It was a big news weekend for the Wahhabi lobby and its Islamist friends in Washington. In three separate articles, the Washington Post reported:

(1) the Saudi government buckled under pressure and severed its ties with the ‘Islamic Institute,’

(2) the Islamist outreach program that Abdurahman Alamoudi, Khaled Saffuri and Grover Norquist engineered for the Bush Administration has proven a complete failure in building a new Republican voting bloc, and

(3) Norquist, having spent most of his time between Washington and the Persian Gulf states promoting the Islamists, now admits that he let down the president by not having "yet figured out" his main political role, which was to help Bush keep down government spending.

These are tough developments for the libertarian/conservative coalition-builder. His still-not-fully-explained promotion of hard-core terrorist supporters and attacks on the Bush Administration’s domestic counter-terrorism efforts have eclipsed his slash-government-spending work as head of Americans for Tax Reform.

First, a blow to Norquist’s core Muslim constituency: the Wahhabi Lobby. Wounded by exposures of its support for Wahhabi extremism in the United States, the Saudi government is re-thinking its large-scale financing and promotion of its Dark Ages ideology around the world. The Saudi Embassy is cutting off the Virginia-based Institute for Islamic and Arabic Sciences in America, which the Post shorthanded as the Islamic Institute.

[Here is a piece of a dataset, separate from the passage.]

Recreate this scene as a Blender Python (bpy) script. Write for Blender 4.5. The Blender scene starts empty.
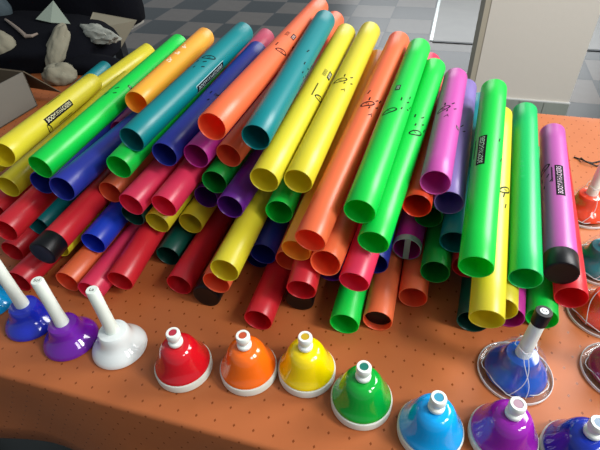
import bpy, bmesh, math, random
from mathutils import Matrix, Vector, noise
random.seed(7)
scn = bpy.context.scene
COL = scn.collection
R_T = 0.0215            # tube outer radius
WALL = 0.0016

# ------------------------------------------------------------------ camera
F_PX, PITCH, ROLL, CAM_H = 470.0, math.radians(40.2), math.radians(3.0), 0.57
cs, cc = math.sin(PITCH), math.cos(PITCH)
fw = Vector((0, cc, -cs)); up0 = Vector((0, cs, cc)); rt0 = Vector((1, 0, 0))
rt = rt0*math.cos(ROLL) - up0*math.sin(ROLL)
up = up0*math.cos(ROLL) + rt0*math.sin(ROLL)
cam_d = bpy.data.cameras.new('camera'); cam = bpy.data.objects.new('camera', cam_d); COL.objects.link(cam)
M = Matrix.Identity(4)
for i in range(3):
    M[i][0], M[i][1], M[i][2] = rt[i], up[i], -fw[i]
M[2][3] = CAM_H
cam.matrix_world = M
cam_d.sensor_width = 36; cam_d.lens = F_PX/600*36; cam_d.clip_start = 0.02
scn.camera = cam

# ------------------------------------------------------------------ materials
def lin(h):
    h = h.lstrip('#')
    o = []
    for k in (0, 2, 4):
        c = int(h[k:k+2], 16)/255
        o.append(c/12.92 if c <= .04045 else ((c+.055)/1.055)**2.4)
    return (*o, 1)
MATS = {}
def mat(name, col, rough=.5, spec=.5, trans=0.0, coat=0.0, metal=0.0, bump=0.0, bscale=40.0, vary=0.0):
    if name in MATS: return MATS[name]
    m = bpy.data.materials.new(name); m.use_nodes = True
    nt = m.node_tree; b = nt.nodes['Principled BSDF']; out = nt.nodes['Material Output']
    c = lin(col) if isinstance(col, str) else col
    b.inputs['Base Color'].default_value = c
    b.inputs['Roughness'].default_value = rough
    b.inputs['Specular IOR Level'].default_value = spec
    b.inputs['Metallic'].default_value = metal
    b.inputs['Coat Weight'].default_value = coat
    b.inputs['Coat Roughness'].default_value = .08
    if bump or vary:
        tc = nt.nodes.new('ShaderNodeTexCoord'); n = nt.nodes.new('ShaderNodeTexNoise')
        n.inputs['Scale'].default_value = bscale; n.inputs['Detail'].default_value = 5
        nt.links.new(tc.outputs['Object'], n.inputs['Vector'])
        if bump:
            bp = nt.nodes.new('ShaderNodeBump'); bp.inputs['Strength'].default_value = bump; bp.inputs['Distance'].default_value = .01
            nt.links.new(n.outputs['Fac'], bp.inputs['Height']); nt.links.new(bp.outputs['Normal'], b.inputs['Normal'])
        if vary:
            mx = nt.nodes.new('ShaderNodeMix'); mx.data_type = 'RGBA'
            mx.inputs[6].default_value = c; mx.inputs[7].default_value = tuple(x*(1-vary) for x in c[:3])+(1,)
            nt.links.new(n.outputs['Fac'], mx.inputs[0]); nt.links.new(mx.outputs[2], b.inputs['Base Color'])
    if trans:
        t = nt.nodes.new('ShaderNodeBsdfTranslucent'); t.inputs['Color'].default_value = c
        mx = nt.nodes.new('ShaderNodeMixShader'); mx.inputs[0].default_value = trans
        nt.links.new(b.outputs[0], mx.inputs[1]); nt.links.new(t.outputs[0], mx.inputs[2]); nt.links.new(mx.outputs[0], out.inputs['Surface'])
    MATS[name] = m
    return m
def clear_mat(name, tint, alpha, rough):
    """thin clear plastic film: mostly see-through, glossy by fresnel"""
    m = bpy.data.materials.new(name); m.use_nodes = True; nt = m.node_tree
    out = nt.nodes['Material Output']; nt.nodes.remove(nt.nodes['Principled BSDF'])
    tr = nt.nodes.new('ShaderNodeBsdfTransparent'); tr.inputs['Color'].default_value = tint
    gl = nt.nodes.new('ShaderNodeBsdfGlossy'); gl.inputs['Roughness'].default_value = rough
    df = nt.nodes.new('ShaderNodeBsdfDiffuse'); df.inputs['Color'].default_value = (.8, .82, .84, 1)
    lw = nt.nodes.new('ShaderNodeLayerWeight'); lw.inputs['Blend'].default_value = .5
    pw = nt.nodes.new('ShaderNodeMath'); pw.operation = 'POWER'; nt.links.new(lw.outputs['Facing'], pw.inputs[0]); pw.inputs[1].default_value = 4
    fr = nt.nodes.new('ShaderNodeMath'); fr.operation = 'MULTIPLY_ADD'; nt.links.new(pw.outputs[0], fr.inputs[0]); fr.inputs[1].default_value = .35; fr.inputs[2].default_value = .025
    a = nt.nodes.new('ShaderNodeMixShader'); nt.links.new(fr.outputs[0], a.inputs[0])
    nt.links.new(tr.outputs[0], a.inputs[1]); nt.links.new(gl.outputs[0], a.inputs[2])
    b = nt.nodes.new('ShaderNodeMixShader'); b.inputs[0].default_value = alpha
    nt.links.new(a.outputs[0], b.inputs[1]); nt.links.new(df.outputs[0], b.inputs[2])
    nt.links.new(b.outputs[0], out.inputs['Surface'])
    return m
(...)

"We are going to shut down the Islamic affairs section in every embassy," a Saudi official said "That’s the objective." Referring to the "Islamic Institute" in Virginia, the official added, "We’re going to sever its ties with the embassy. . . . They will no longer be sponsored by the embassy."

Norquist’s own Islamic Free Market Institute, which also calls itself Islamic Institute for short, has taken its lumps recently, with seed-money donor Alamoudi (Islamic Institute leader Saffuri’s former boss) now in jail awaiting federal terrorism-related charges.

Despite Saffuri and Norquist’s best efforts, American Muslims are running away from Bush in droves, with many having supported him in 2000 only after the two operatives persuaded Bush to do away with domestic anti-terrorist legislation that allowed authorities to use classified intelligence information to hold foreign terror suspects.

With his hug-an-Islamist strategy is a shambles and Bush in hot water with conservatives over bloated government spending, Norquist is admitting that he let down the president. He confesses he’s disappointed in himself for not "yet figured out" how to do what he knows best, which is to cut spending and slash taxes. Norquist’s Islamist advocacy, his placement of terrorist supporters around the president, and his attacks on fellow conservatives who have criticized him, have diverted him from his real skills and talents, much to President Bush’s disadvantage.

The tax-cutter-turned-Islamist-lobbyist acknowledged to the Post that "government spending is growing too rapidly," and added that Bush shouldn’t take the blame alone: "I am disappointed that the movement, starting with me, has not yet figured out how to assign accountability and responsibility for spending."